May 25 2007
Why basic economics should be taught
Environmental Economics: Teaching economics
University of Rhode Island Econ professor Stephen Swallow explains why basic economics should be taught:
I am not suggesting Econ 101 is wrong. It may need better teaching, more sensitive to the rising relevance of certain limitations in the basic principles …. But if understood clearly, I think the basic principles are powerful, positive (as in constructive) tools for making society better off. If there is a concern about equity, that concern should be dealt with via an explicit policy rather than attacking economics as irrelevant or wrong — basic principles indicate an efficient society may be better able to afford to address equity (that is, a more efficient economy, whatever the wealth distribution, has more to go around – even if through express, coercive wealth transfers). Some of those decisions are in the realm of politicians, and are not the responsibility of economics (although economics has long understood the implications of efficiency for being conditional on a distribution of wealth – which is often another area of misplaced accusation from demonizers).

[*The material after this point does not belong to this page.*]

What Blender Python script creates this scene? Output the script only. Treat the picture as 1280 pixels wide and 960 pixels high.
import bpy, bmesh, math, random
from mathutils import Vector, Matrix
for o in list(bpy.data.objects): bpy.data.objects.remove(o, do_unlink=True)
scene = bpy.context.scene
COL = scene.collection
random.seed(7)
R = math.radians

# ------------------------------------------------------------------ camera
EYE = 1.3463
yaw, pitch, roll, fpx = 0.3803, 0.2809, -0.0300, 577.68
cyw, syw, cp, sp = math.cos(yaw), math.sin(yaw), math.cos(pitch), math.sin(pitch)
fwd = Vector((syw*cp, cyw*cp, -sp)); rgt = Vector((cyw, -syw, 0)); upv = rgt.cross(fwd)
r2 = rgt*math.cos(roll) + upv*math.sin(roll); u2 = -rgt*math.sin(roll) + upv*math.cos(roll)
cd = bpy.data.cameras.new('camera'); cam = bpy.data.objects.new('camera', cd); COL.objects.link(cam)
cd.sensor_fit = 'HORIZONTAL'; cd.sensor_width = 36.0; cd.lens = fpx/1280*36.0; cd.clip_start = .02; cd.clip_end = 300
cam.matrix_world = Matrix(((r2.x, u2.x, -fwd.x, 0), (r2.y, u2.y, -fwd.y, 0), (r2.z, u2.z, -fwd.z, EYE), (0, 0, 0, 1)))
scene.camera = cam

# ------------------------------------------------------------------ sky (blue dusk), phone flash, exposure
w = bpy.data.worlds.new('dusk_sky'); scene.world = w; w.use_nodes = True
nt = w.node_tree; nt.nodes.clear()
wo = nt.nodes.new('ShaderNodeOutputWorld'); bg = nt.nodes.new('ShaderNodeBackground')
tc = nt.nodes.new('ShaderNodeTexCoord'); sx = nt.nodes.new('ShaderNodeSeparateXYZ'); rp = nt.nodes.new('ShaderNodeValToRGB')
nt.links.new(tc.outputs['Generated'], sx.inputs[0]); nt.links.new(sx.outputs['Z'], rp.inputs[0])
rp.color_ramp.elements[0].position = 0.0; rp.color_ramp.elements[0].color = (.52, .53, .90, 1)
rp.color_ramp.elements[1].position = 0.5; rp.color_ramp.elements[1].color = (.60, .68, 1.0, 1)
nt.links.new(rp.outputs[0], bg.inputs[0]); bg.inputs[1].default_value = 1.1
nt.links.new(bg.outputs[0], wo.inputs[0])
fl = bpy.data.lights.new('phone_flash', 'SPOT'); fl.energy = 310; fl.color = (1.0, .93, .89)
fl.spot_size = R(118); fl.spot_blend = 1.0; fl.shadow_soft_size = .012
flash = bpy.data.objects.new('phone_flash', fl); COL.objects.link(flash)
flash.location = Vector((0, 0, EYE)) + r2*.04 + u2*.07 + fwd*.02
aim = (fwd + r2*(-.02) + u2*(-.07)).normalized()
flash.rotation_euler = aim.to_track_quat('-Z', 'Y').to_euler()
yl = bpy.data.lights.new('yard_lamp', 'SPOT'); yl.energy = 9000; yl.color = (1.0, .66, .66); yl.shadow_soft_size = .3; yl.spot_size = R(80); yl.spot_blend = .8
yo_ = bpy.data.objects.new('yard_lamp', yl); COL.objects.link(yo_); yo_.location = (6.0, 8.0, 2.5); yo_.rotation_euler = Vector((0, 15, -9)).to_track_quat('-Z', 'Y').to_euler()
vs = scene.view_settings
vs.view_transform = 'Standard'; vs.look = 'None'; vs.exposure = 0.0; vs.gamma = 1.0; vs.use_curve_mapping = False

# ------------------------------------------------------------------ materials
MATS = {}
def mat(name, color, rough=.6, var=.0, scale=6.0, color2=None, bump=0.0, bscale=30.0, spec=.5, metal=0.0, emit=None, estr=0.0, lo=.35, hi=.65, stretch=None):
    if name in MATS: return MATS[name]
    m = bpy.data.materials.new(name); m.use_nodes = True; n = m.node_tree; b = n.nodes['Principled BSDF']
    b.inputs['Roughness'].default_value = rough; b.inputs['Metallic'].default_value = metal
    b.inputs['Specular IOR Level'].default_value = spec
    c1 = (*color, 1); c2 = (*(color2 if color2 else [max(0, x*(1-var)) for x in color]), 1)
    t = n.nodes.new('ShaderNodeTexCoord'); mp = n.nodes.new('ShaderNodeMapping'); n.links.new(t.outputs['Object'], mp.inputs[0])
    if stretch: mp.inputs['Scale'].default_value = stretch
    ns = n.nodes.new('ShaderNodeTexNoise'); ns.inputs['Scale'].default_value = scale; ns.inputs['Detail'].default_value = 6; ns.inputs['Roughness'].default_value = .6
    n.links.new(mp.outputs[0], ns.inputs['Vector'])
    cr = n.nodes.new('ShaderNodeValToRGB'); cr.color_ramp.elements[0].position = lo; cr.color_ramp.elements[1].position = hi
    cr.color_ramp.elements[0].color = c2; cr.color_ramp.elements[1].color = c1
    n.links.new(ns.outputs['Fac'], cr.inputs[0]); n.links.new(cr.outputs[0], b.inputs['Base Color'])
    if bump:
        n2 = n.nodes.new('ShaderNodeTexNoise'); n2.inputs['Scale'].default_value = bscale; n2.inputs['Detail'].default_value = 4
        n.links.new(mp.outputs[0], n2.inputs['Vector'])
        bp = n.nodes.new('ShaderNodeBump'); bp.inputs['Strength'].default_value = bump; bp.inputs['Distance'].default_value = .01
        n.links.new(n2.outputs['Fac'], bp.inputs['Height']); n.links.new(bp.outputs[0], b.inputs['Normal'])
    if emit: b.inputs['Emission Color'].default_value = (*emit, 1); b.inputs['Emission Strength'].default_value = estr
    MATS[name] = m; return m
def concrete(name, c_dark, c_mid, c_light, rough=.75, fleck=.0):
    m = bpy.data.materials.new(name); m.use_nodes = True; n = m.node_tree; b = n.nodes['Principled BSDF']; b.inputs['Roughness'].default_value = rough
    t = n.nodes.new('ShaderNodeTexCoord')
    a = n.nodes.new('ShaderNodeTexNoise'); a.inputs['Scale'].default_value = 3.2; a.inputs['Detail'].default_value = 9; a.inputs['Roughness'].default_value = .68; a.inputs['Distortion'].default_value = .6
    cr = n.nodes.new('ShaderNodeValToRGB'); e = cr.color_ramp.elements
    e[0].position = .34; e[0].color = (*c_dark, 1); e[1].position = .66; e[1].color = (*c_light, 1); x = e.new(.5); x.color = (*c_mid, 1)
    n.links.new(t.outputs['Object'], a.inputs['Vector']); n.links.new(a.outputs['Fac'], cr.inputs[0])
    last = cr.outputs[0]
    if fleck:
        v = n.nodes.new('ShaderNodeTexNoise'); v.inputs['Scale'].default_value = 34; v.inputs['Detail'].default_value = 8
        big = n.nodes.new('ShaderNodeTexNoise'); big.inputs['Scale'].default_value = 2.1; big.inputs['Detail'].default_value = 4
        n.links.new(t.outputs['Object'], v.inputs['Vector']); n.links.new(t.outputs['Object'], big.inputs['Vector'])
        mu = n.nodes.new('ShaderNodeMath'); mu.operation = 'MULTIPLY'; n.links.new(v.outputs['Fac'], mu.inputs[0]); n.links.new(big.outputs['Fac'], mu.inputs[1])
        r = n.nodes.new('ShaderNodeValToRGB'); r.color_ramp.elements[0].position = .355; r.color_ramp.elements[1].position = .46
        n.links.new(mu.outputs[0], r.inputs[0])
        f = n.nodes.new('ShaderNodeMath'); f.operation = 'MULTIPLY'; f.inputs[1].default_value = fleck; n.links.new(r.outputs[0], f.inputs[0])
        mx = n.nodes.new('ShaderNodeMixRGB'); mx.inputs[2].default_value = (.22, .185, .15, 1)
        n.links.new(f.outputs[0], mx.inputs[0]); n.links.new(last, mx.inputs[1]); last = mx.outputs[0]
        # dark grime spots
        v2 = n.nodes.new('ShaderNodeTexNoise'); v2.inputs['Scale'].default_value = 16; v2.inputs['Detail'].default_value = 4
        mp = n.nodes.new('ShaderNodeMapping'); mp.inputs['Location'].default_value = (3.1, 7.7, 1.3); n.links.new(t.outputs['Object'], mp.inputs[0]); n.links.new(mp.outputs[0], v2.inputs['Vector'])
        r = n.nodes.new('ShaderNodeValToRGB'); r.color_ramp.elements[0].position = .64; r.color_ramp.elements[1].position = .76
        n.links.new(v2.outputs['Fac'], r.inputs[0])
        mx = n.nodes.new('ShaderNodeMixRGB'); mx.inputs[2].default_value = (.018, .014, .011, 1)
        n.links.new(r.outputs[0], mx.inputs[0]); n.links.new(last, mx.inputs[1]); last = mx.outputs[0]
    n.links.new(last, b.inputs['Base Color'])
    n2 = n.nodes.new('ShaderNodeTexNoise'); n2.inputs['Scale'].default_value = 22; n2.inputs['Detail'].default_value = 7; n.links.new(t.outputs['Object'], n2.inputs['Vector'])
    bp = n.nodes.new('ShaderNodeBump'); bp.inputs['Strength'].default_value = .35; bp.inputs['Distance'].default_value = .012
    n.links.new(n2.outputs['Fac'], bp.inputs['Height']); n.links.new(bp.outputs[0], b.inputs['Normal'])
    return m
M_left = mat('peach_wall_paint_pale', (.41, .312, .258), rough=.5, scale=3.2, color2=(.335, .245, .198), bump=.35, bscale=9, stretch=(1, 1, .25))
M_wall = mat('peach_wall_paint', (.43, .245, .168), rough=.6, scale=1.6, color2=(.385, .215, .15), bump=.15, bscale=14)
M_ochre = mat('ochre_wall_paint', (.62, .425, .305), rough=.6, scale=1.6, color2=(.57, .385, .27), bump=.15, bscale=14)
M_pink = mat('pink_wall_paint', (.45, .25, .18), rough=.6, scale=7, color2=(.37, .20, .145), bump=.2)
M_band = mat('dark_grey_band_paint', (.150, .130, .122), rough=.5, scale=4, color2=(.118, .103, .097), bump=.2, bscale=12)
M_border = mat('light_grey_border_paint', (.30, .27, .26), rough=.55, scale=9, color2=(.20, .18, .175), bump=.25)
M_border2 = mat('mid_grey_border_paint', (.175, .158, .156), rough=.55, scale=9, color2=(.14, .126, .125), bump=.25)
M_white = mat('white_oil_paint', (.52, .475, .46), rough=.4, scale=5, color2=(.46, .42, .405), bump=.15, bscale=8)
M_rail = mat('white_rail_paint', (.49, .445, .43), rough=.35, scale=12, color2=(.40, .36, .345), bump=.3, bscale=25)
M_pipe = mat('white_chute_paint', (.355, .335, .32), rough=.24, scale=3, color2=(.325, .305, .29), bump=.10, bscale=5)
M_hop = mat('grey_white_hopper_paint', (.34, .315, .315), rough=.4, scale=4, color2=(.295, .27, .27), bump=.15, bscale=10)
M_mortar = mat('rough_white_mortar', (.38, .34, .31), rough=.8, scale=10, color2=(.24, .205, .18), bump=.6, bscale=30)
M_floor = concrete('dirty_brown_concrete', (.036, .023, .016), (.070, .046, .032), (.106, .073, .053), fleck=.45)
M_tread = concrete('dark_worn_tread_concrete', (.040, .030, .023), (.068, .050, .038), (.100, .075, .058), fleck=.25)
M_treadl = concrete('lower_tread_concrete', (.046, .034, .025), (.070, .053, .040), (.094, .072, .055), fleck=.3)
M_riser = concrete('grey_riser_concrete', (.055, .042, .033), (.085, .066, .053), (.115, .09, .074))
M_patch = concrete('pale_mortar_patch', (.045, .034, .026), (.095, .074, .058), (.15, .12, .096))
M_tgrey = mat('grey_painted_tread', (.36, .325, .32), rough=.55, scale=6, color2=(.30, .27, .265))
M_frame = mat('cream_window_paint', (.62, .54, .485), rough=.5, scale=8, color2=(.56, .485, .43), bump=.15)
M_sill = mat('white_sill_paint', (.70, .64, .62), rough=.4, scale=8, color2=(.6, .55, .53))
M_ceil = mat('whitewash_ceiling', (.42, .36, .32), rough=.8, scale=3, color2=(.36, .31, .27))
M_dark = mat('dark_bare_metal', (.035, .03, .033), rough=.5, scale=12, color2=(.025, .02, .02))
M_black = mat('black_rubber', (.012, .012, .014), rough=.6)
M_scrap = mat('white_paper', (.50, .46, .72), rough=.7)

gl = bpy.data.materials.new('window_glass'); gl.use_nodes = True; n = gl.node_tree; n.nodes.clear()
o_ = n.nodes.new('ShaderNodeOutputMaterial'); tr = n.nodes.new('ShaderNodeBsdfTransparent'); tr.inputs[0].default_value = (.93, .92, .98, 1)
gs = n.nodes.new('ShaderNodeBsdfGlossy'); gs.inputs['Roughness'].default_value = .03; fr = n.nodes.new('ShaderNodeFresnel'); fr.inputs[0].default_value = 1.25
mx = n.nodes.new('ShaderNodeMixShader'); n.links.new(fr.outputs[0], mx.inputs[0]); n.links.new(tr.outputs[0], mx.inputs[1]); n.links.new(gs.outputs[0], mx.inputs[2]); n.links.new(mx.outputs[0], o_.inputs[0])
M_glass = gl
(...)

If Econ 101 was wrong, it would not actually be taught (at least not as a science course). Helping students understand the principles is our duty. Our delivery may be imperfect, but there remains a socially valuable foundation. Telling students that economics is all wrong and always harmful – and, as is often done, pushing for moral rhetoric as a proposed approach – this, I believe, is harmful to society and the environment and misleads students. The better students may eventually figure out the logical consistency and limitations of good economic analysis, but this may only be after significant time – and lost productivity – getting stuck in what can be a cult of demonizers.
It would be most productive to help improve upon particular analyses and basic approaches, rather than just shooting the entire profession and (often) leaving students not only confused but also empty handed. Lots of sound empirical evidence suggests that moral rhetoric falls short on the masses, particularly when incentives and budget constraints bind. We need to fix imperfections rather than sling mud.
… it seems to me that demonizers of economics often are minimally as guilty of oversimplification as they claim economists to be. It remains for each of us to decide for ourselves where we fit into the balance of constructive research and teaching.